International Baccalaureate is a worldwide, non-profit, educational foundation that was founded in Geneva, Switzerland in 1968. It has programs at the primary, middle and high school levels and is designed to connect classroom learning to real world experiences. Each IB school must complete an authorization process (which can take up to three years), and the faculty must undergo training to teach the IB methodology.

The IB Middle Years Programme—which includes grades 6 through 10—uses the existing Anne Arundel County curriculum, but teaches it in the IB middle year’s format, concentrating on both international and local issues.

In the eighth grade Language Arts curriculum, all students read “The Treasure of Lemon Brown,” by Walter Dean Myers, which focuses on a homeless character. In Annapolis Middle’s IB program, Lerro collaborated with other teachers to create a unit on the issue of homelessness locally.
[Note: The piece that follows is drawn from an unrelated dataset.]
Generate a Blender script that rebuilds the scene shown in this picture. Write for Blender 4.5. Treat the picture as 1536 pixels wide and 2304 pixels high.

“We had students examine the issue not only in the local area, but also compare it to the larger global issue,” she explains. “Students met with community activists who work with homeless populations. Then they created clay pins, which they sold locally to raise money for the Lighthouse Shelter.”

The IB program promotes learning in a way that students don’t even realize they are learning, according to Snidow. Student achievement is measured differently, too, she says.

“Students are assessed on six criterion that focus on the whole student not just bits and pieces of a lab investigation,” Snidow explains. A grade might incorporate a student’s ability to work effectively with others, interpret data and apply it to real life problems, she says.